Cool Season Gardening

Nights will finally cool and daytime temperatures back down as September progresses. It will soon be time to dig in for some cool-season gardening.

Low-desert gardeners are blessed with two distinct gardening seasons -- a cool one and a warm one -- with different annual vegetables, flowers, and herbs growing in each. We'll soon be heading into the cool season. Planting starts in late September or early October, with seven long growing months before summer heat arrives again.

Cool-season gardening in the low desert is glorious. The weather is perfect and plants thrive.
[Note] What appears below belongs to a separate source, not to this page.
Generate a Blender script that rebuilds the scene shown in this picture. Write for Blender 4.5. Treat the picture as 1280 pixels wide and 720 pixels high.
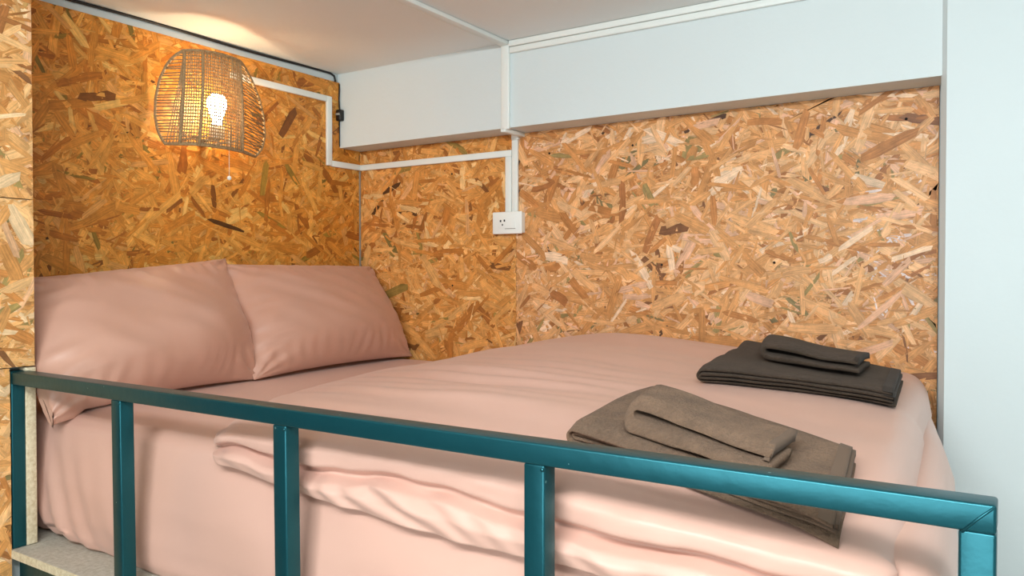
import bpy, bmesh, math, random
import numpy as np
from mathutils import Vector, Matrix, noise

for o in list(bpy.data.objects): bpy.data.objects.remove(o)
random.seed(7); RNG = np.random.default_rng(11)
SC = bpy.context.scene
COL = SC.collection
CZ = 1.55                       # eye height; all z below are given relative to it and lifted by CZ

# ------------------------------------------------------------------ camera
cam_d = bpy.data.cameras.new('camera'); cam_d.sensor_width = 36; cam_d.lens = 996/1280*36
cam = bpy.data.objects.new('camera', cam_d); COL.objects.link(cam)
cam.location = (2.2, -2.28, CZ)
cam.rotation_euler = (math.radians(90-0.98), 0, math.radians(33.2))
cam_d.clip_start = 0.02
SC.camera = cam
# ------------------------------------------------------------------ world, lights, exposure
w = bpy.data.worlds.new('World'); SC.world = w; w.use_nodes = True
w.node_tree.nodes['Background'].inputs[0].default_value = (0.75, 0.88, 1.0, 1)
w.node_tree.nodes['Background'].inputs[1].default_value = 0.6
SC.view_settings.view_transform = 'Standard'; SC.view_settings.look = 'None'
SC.view_settings.gamma = 1; SC.view_settings.use_curve_mapping = False
SC.view_settings.exposure = 0.07
def area(name, loc, target, sx, sy, power, col):
    d = bpy.data.lights.new(name, 'AREA'); d.shape = 'RECTANGLE'; d.size = sx; d.size_y = sy
    d.energy = power; d.color = col
    o = bpy.data.objects.new(name, d); COL.objects.link(o); o.location = loc
    o.rotation_euler = (Vector(target)-Vector(loc)).to_track_quat('-Z', 'Y').to_euler()
    return o
area('added_front_fill', (2.2, -3.56, 1.35), (1.9, 0.0, 1.78), 1.6, 0.9, 32, (0.86, 0.985, 1.0))  # added fill from out of view, tilted up to brighten the ceiling
area('batten_light', (2.05, -2.72, 2.245), (1.35, -0.75, 1.25), 1.5, 0.10, 41, (0.92, 0.99, 1.0))

# ------------------------------------------------------------------ helpers
def lin(c):
    out = []
    for v in c:
        v = v/255.0
        out.append(v/12.92 if v <= 0.04045 else ((v+0.055)/1.055)**2.4)
    return (*out, 1)

def mesh_obj(name, verts, faces, mat, parent=None, origin=None, smooth=True):
    """verts in scene coordinates with z relative to the eye height"""
    V = np.array(verts, dtype=float)
    V[:, 2] += CZ
    if parent is not None:
        o0 = np.array(parent['_o'])
    elif origin is not None:
        o0 = np.array(origin, dtype=float); o0[2] += CZ
    else:
        o0 = np.array([(V[:,0].min()+V[:,0].max())/2, (V[:,1].min()+V[:,1].max())/2, V[:,2].min()])
    me = bpy.data.meshes.new(name)
    me.from_pydata([tuple(p) for p in V-o0], [], [tuple(f) for f in faces])
    me.update()
    if smooth: me.polygons.foreach_set('use_smooth', [True]*len(me.polygons))
    if mat: me.materials.append(mat)
    o = bpy.data.objects.new(name, me); COL.objects.link(o)
    if parent is not None:
        o.parent = parent
    else:
        o.location = o0
    o['_o'] = list(o0)
    return o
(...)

And there are so many choices of what to plant!

Veggies
If you can eat the leaves (spinach) or the roots (beets), or if it's a member of the cabbage (Brassica) family, it's a cool-season veggie. (If you eat the fruits, such as tomatoes and squash, it's a warm-season one.) There are many salad greens to try. Planting a mesclun mix -- with four to six different lettuces in one package -- is an easy way to get some variety. Look for mixes that have leaves in different colors (red, speckled) and shapes (round, oak leaf). Sow the seeds closely for an extraordinary tableau of color.

Herbs
Loads of culinary favorites thrive in the cool weather. Sow seeds for cilantro, dill, French sorrel, parsley, borage, salad burnet, chamomile, chives, cumin, and fennel.

Flowers
October is the month to sow wildflower seeds. They don't need improved soil. Scatter seeds in the landscape or even in decomposed granite mulch. Save that rich organic soil you've worked so hard to create for annuals that need more nutrients, such as bachelor's buttons, bells of Ireland, bishop's weed, calendulas, hollyhocks, Johnny-jump-ups, larkspur, marigolds, nasturtiums, pansies, poppies, stocks, sweet alyssum, and sweet peas. If you let these annuals go to seed next spring, they'll self-sow year after year.